-- Data provided --
◇ ◇ ◇

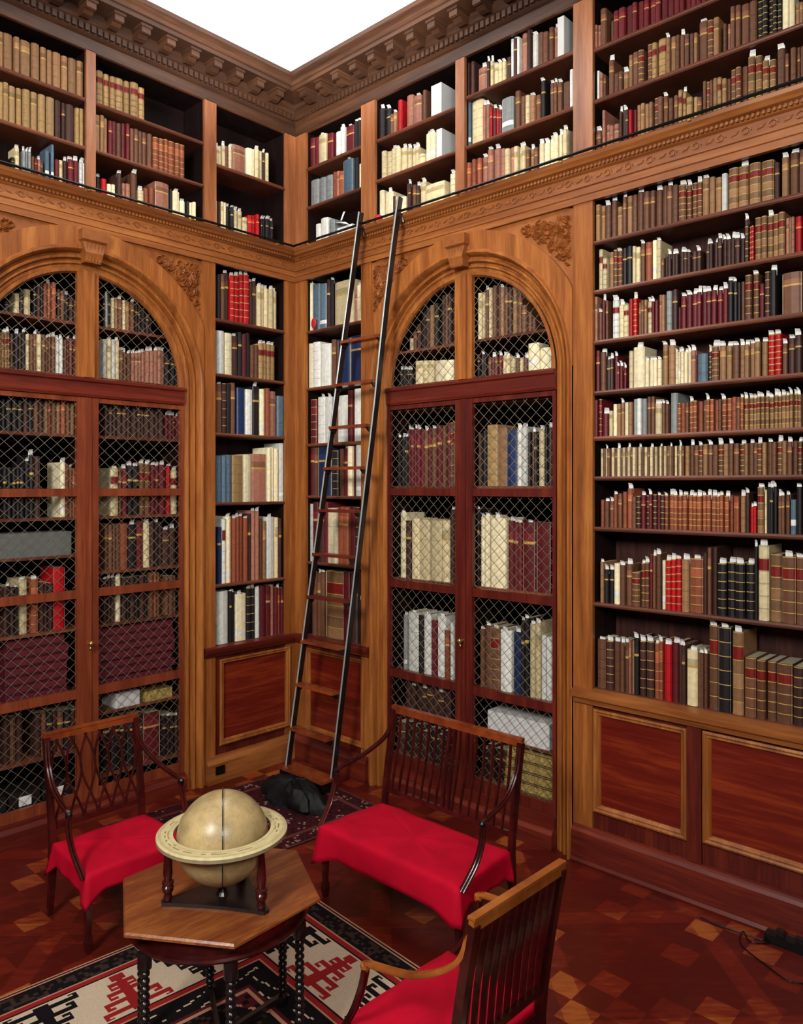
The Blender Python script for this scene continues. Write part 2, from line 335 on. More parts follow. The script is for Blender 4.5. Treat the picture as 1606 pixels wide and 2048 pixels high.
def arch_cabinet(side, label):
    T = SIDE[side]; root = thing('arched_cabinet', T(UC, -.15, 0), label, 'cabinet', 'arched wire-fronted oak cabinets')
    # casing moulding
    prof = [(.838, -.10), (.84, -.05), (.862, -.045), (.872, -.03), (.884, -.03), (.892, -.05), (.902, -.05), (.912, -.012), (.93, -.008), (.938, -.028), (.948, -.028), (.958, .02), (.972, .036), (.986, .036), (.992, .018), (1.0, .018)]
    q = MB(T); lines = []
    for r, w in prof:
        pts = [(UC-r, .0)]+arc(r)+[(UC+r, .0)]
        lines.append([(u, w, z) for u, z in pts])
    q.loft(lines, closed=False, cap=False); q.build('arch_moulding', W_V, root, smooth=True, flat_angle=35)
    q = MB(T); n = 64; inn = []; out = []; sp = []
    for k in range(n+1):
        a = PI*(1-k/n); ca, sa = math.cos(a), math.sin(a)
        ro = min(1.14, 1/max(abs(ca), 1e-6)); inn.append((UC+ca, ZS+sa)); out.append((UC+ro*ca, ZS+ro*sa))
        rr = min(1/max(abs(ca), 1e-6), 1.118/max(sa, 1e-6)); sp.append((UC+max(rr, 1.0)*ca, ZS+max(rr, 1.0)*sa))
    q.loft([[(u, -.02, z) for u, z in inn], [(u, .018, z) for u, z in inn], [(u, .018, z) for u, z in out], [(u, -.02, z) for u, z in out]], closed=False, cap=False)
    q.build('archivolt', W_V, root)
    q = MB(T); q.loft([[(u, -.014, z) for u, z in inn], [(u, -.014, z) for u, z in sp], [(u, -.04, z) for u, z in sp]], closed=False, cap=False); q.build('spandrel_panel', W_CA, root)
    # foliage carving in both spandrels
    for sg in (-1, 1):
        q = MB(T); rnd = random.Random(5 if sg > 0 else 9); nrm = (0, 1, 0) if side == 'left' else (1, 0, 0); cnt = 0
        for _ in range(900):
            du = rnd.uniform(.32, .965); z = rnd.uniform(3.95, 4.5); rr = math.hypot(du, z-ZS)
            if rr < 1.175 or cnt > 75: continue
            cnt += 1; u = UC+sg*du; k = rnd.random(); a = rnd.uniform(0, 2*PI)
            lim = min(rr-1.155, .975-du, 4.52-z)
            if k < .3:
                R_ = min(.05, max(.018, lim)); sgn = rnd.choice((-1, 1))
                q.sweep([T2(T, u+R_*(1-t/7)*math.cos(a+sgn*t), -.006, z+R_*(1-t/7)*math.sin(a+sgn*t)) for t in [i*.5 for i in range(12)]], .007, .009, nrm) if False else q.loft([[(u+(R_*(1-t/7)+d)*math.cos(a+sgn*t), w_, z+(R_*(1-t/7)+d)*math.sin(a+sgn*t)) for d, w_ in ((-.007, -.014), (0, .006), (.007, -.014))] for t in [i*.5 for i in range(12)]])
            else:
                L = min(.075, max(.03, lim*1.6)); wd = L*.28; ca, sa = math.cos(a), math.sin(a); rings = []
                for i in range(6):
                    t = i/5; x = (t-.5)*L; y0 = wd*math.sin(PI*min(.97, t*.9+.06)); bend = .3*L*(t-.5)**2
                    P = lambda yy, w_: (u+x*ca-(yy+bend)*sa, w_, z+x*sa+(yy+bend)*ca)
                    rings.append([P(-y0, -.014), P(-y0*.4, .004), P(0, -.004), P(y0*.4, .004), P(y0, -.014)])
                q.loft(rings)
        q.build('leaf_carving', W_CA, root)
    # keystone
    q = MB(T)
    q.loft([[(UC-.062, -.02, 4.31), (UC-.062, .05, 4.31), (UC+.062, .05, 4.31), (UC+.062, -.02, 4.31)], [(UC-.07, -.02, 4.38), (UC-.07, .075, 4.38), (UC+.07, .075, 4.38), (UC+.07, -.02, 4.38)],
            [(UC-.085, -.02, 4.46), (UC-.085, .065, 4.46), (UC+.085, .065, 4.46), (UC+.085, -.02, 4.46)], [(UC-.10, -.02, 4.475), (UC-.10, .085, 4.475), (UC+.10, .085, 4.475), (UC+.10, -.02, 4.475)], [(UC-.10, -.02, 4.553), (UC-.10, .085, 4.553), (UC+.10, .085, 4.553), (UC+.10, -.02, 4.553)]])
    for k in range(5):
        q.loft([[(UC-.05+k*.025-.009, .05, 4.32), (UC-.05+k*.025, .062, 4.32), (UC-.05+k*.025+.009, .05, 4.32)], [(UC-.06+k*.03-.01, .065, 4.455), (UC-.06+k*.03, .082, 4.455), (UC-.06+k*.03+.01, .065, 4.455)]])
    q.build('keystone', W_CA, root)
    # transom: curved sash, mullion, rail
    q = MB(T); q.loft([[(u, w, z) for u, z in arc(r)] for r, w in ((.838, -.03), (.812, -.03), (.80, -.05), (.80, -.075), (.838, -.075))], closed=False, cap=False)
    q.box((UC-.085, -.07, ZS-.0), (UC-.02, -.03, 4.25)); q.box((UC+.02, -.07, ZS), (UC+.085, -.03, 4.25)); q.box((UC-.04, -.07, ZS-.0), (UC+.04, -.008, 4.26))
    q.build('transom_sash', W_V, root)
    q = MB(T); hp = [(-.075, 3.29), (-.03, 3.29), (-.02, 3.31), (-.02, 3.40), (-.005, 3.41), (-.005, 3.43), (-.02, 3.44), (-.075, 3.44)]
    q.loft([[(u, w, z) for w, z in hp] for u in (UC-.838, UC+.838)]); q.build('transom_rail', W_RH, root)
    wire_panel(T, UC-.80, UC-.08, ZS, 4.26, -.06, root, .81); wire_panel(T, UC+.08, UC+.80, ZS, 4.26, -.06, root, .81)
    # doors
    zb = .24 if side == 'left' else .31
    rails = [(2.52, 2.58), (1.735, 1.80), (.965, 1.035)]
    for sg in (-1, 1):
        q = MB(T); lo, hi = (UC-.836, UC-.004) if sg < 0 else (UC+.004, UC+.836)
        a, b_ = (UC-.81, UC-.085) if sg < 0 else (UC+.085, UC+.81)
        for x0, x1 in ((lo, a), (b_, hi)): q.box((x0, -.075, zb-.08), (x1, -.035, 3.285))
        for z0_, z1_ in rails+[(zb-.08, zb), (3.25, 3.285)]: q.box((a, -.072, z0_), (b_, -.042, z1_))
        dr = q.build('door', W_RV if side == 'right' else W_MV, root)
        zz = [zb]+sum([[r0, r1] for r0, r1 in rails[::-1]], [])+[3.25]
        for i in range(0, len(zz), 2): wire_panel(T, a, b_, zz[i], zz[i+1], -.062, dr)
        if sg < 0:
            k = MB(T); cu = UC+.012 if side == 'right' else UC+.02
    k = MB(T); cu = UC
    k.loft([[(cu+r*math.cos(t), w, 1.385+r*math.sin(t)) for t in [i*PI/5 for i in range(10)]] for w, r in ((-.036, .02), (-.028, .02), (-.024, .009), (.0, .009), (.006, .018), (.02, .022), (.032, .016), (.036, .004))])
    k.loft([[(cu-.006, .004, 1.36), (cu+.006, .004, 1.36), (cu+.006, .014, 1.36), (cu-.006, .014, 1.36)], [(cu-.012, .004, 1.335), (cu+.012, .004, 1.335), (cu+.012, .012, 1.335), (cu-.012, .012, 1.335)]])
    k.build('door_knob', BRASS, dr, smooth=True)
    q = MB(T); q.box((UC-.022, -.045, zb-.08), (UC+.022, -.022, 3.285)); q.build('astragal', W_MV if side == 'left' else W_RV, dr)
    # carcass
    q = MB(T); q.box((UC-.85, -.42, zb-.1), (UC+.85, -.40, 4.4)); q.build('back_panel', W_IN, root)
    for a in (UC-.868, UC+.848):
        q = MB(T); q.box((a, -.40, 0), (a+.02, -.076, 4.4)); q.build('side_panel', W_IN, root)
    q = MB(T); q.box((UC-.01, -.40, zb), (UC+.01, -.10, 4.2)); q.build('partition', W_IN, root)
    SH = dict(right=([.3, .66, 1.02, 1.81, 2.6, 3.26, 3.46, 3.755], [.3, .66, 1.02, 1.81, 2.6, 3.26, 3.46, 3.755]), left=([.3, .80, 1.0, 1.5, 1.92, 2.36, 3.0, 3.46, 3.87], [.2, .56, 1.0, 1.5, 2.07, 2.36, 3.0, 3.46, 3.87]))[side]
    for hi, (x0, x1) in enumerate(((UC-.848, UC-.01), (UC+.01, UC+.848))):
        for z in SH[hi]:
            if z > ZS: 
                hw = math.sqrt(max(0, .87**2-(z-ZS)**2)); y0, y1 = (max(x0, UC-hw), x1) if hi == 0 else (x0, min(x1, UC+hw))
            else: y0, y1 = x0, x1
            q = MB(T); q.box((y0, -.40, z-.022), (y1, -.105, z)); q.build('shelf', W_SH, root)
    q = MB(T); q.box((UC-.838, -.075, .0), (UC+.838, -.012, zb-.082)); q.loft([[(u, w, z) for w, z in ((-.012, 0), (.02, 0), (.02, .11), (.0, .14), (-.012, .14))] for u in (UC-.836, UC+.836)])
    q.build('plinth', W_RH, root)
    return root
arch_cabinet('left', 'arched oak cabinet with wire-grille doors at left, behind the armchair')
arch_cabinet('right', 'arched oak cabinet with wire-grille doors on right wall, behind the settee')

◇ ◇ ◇

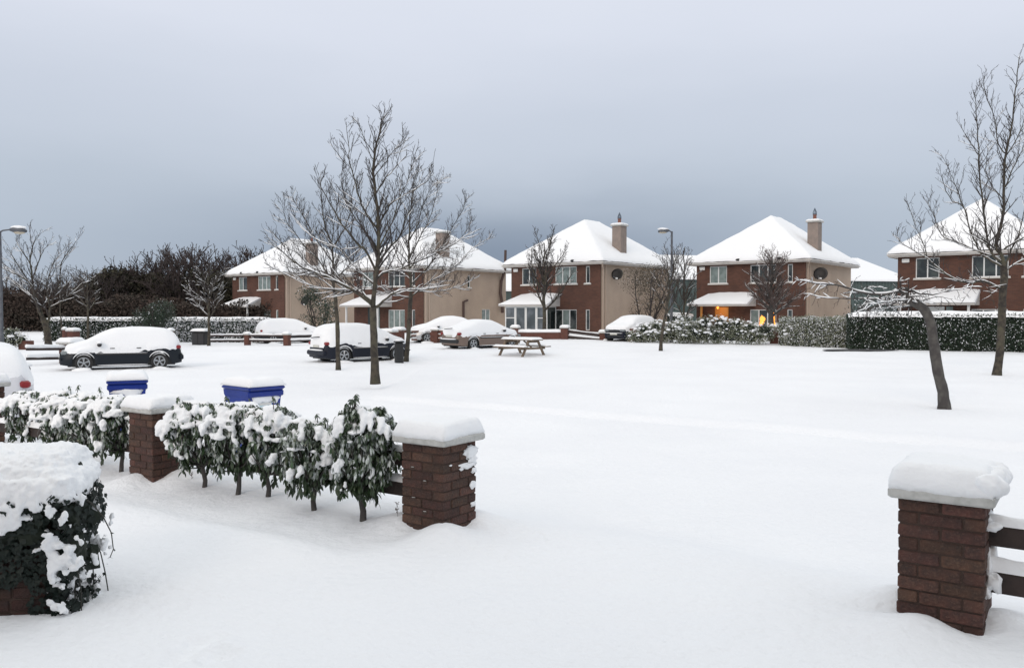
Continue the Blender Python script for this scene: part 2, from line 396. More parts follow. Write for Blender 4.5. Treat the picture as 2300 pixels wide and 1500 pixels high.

◇ ◇ ◇

-- Aim of the exercise --
Extract from the listing above the lines between the line containing "q = MB(T); q.box((a, -.40, 0), (a+.02, -.076, 4.4));" and the line containing "arch_cabinet('right', 'arched oak", keeping both of those lines. Output nothing else.

-- Solution to this exercise --
        q = MB(T); q.box((a, -.40, 0), (a+.02, -.076, 4.4)); q.build('side_panel', W_IN, root)
    q = MB(T); q.box((UC-.01, -.40, zb), (UC+.01, -.10, 4.2)); q.build('partition', W_IN, root)
    SH = dict(right=([.3, .66, 1.02, 1.81, 2.6, 3.26, 3.46, 3.755], [.3, .66, 1.02, 1.81, 2.6, 3.26, 3.46, 3.755]), left=([.3, .80, 1.0, 1.5, 1.92, 2.36, 3.0, 3.46, 3.87], [.2, .56, 1.0, 1.5, 2.07, 2.36, 3.0, 3.46, 3.87]))[side]
    for hi, (x0, x1) in enumerate(((UC-.848, UC-.01), (UC+.01, UC+.848))):
        for z in SH[hi]:
            if z > ZS: 
                hw = math.sqrt(max(0, .87**2-(z-ZS)**2)); y0, y1 = (max(x0, UC-hw), x1) if hi == 0 else (x0, min(x1, UC+hw))
            else: y0, y1 = x0, x1
            q = MB(T); q.box((y0, -.40, z-.022), (y1, -.105, z)); q.build('shelf', W_SH, root)
    q = MB(T); q.box((UC-.838, -.075, .0), (UC+.838, -.012, zb-.082)); q.loft([[(u, w, z) for w, z in ((-.012, 0), (.02, 0), (.02, .11), (.0, .14), (-.012, .14))] for u in (UC-.836, UC+.836)])
    q.build('plinth', W_RH, root)
    return root
arch_cabinet('left', 'arched oak cabinet with wire-grille doors at left, behind the armchair')
arch_cabinet('right', 'arched oak cabinet with wire-grille doors on right wall, behind the settee')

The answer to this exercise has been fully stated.